**GIVEN INSTRUCTION:** Identify the lines holding "spec" and copy them.

**SOURCE EXCERPT:**
--
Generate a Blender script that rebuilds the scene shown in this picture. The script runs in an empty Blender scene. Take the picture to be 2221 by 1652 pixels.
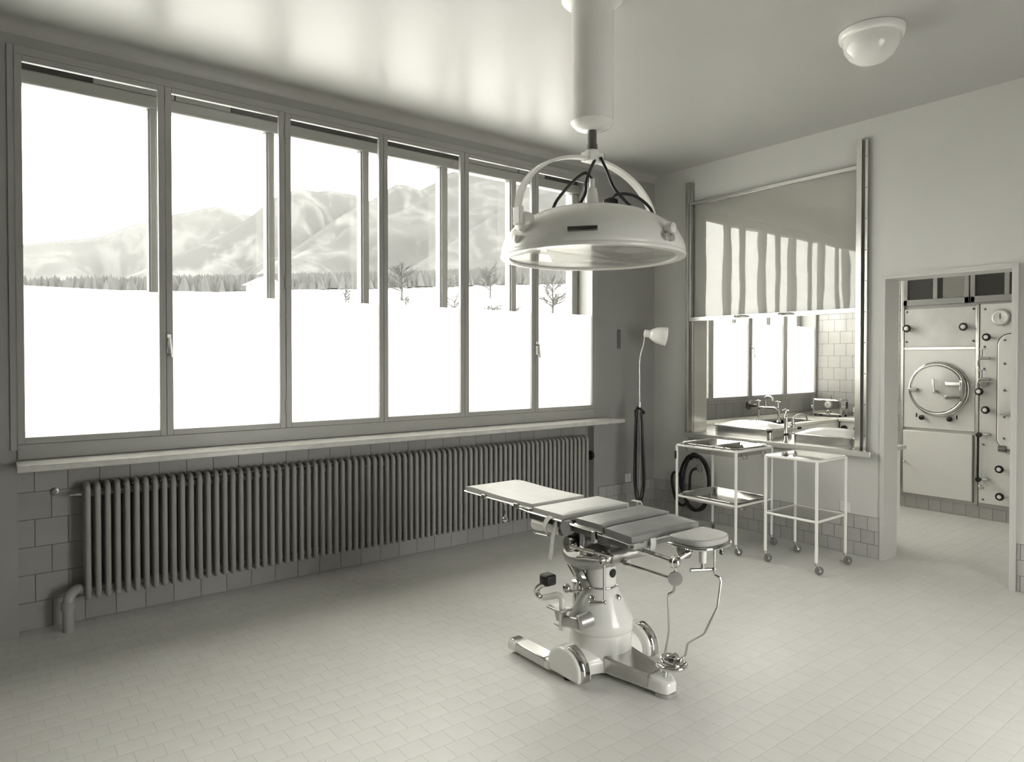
import bpy, math, random
from mathutils import Vector, Matrix
rnd = random.Random(7)
S = bpy.context.scene
COL = S.collection
R = math.radians
PI = math.pi

# ------------------------------------------------------------------ camera
cam_d = bpy.data.cameras.new('camera'); CAM = bpy.data.objects.new('camera', cam_d); COL.objects.link(CAM)
CAM.location = (-5.4286, -4.6620, 1.55)
CAM.rotation_euler = (R(90 - 0.876), 0, R(52.35 - 90))
cam_d.sensor_fit = 'HORIZONTAL'; cam_d.sensor_width = 36.0
cam_d.lens = 36.0 * 1479.3 / 2221.0
cam_d.shift_x = -(1112.7 - 1110.5) / 2221.0
cam_d.shift_y = (799.3 - 826.0) / 2221.0
cam_d.clip_start = 0.05; cam_d.clip_end = 20000
S.camera = CAM

# ------------------------------------------------------------------ sky and exposure
W = bpy.data.worlds.new('overcast_sky'); S.world = W; W.use_nodes = True
bg = W.node_tree.nodes['Background']
bg.inputs['Color'].default_value = (1.0, 0.995, 0.97, 1)
bg.inputs['Strength'].default_value = 14.5
S.view_settings.view_transform = 'Standard'; S.view_settings.look = 'None'
S.view_settings.exposure = 0.0; S.view_settings.gamma = 1.0
S.view_settings.use_curve_mapping = False
cy = S.cycles
cy.use_denoising = True; cy.max_bounces = 8; cy.diffuse_bounces = 6; cy.glossy_bounces = 4
cy.use_adaptive_sampling = True; cy.adaptive_threshold = 0.05
cy.transmission_bounces = 6; cy.transparent_max_bounces = 20
cy.caustics_reflective = False; cy.caustics_refractive = False; cy.sample_clamp_indirect = 8
# portals tell the renderer where the sky light enters; they give off nothing themselves
for (px0, px1, pdy) in ((-5.30, -0.86, 0), (0.22, 3.19, 0), (-3.1, -1.7, 1)):
    pl = bpy.data.lights.new('window_portal', 'AREA'); pl.shape = 'RECTANGLE'
    pl.size = px1 - px0; pl.size_y = 2.2; pl.cycles.is_portal = True
    po = bpy.data.objects.new('window_portal', pl); COL.objects.link(po)
    po.location = ((px0 + px1) / 2, 0.42, 2.16); po.rotation_euler = (R(-90), 0, 0)
    if pdy: pl.size_y = 1.96; po.location = ((px0 + px1) / 2, -5.72, 1.1); po.rotation_euler = (R(90), 0, 0)

# ------------------------------------------------------------------ materials
TINT = (1.0, 0.990, 0.950)
MATS = {}
def grey(g, t=1.0): return tuple(g * (1 + (c - 1) * t) for c in TINT) + (1,)
def mat(name, g, rough=0.5, metal=0.0, spec=0.5, nscale=30, namt=0.06, bump=0.0, bscale=200, island=0.0, coat=0.0, tint=1.0):
    m = bpy.data.materials.new(name); m.use_nodes = True; MATS[name] = m
    nt = m.node_tree; N = nt.nodes; L = nt.links; b = N['Principled BSDF']
    b.inputs['Roughness'].default_value = rough; b.inputs['Metallic'].default_value = metal
    b.inputs['Specular IOR Level'].default_value = spec
    b.inputs['Coat Weight'].default_value = coat; b.inputs['Coat Roughness'].default_value = 0.08
    tc = N.new('ShaderNodeTexCoord'); nz = N.new('ShaderNodeTexNoise'); nz.inputs['Scale'].default_value = nscale
    nz.inputs['Detail'].default_value = 4
    L.new(tc.outputs['Object'], nz.inputs['Vector'])
    mr = N.new('ShaderNodeMapRange'); L.new(nz.outputs['Fac'], mr.inputs['Value'])
    mr.inputs['From Min'].default_value = 0.25; mr.inputs['From Max'].default_value = 0.75
    mr.inputs['To Min'].default_value = 1 - namt; mr.inputs['To Max'].default_value = 1 + namt
    src = mr.outputs['Result']
    if island:
        ge = N.new('ShaderNodeNewGeometry'); oi = N.new('ShaderNodeObjectInfo')
        ad = N.new('ShaderNodeMath'); ad.operation = 'ADD'
        L.new(ge.outputs['Random Per Island'], ad.inputs[0]); L.new(oi.outputs['Random'], ad.inputs[1])
        fr = N.new('ShaderNodeMath'); fr.operation = 'FRACT'; L.new(ad.outputs[0], fr.inputs[0])
        m2 = N.new('ShaderNodeMapRange'); L.new(fr.outputs[0], m2.inputs['Value'])
        m2.inputs['To Min'].default_value = 1 - island; m2.inputs['To Max'].default_value = 1 + island
        mu = N.new('ShaderNodeMath'); mu.operation = 'MULTIPLY'; L.new(src, mu.inputs[0]); L.new(m2.outputs['Result'], mu.inputs[1]); src = mu.outputs[0]
    vm = N.new('ShaderNodeVectorMath'); vm.operation = 'SCALE'; vm.inputs[0].default_value = grey(g, tint)[:3]
    L.new(src, vm.inputs['Scale']); L.new(vm.outputs['Vector'], b.inputs['Base Color'])
    if bump:
        n2 = N.new('ShaderNodeTexNoise'); n2.inputs['Scale'].default_value = bscale; L.new(tc.outputs['Object'], n2.inputs['Vector'])
        bp = N.new('ShaderNodeBump'); bp.inputs['Strength'].default_value = bump; bp.inputs['Distance'].default_value = 0.002
        L.new(n2.outputs['Fac'], bp.inputs['Height']); L.new(bp.outputs['Normal'], b.inputs['Normal'])
    return m
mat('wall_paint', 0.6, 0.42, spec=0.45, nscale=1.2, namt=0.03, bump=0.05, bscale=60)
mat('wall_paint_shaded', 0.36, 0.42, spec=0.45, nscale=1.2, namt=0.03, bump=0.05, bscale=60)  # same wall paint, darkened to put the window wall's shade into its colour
mat('door_paint', 0.58, 0.35, nscale=8, namt=0.02)
mat('white_wall', 0.62, 0.4, nscale=2, namt=0.02)
mat('bright_steel', 0.82, 0.34, metal=1, nscale=60, namt=0.04)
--
**RESPONSE:**
def mat(name, g, rough=0.5, metal=0.0, spec=0.5, nscale=30, namt=0.06, bump=0.0, bscale=200, island=0.0, coat=0.0, tint=1.0):
    b.inputs['Specular IOR Level'].default_value = spec
mat('wall_paint', 0.6, 0.42, spec=0.45, nscale=1.2, namt=0.03, bump=0.05, bscale=60)
mat('wall_paint_shaded', 0.36, 0.42, spec=0.45, nscale=1.2, namt=0.03, bump=0.05, bscale=60)  # same wall paint, darkened to put the window wall's shade into its colour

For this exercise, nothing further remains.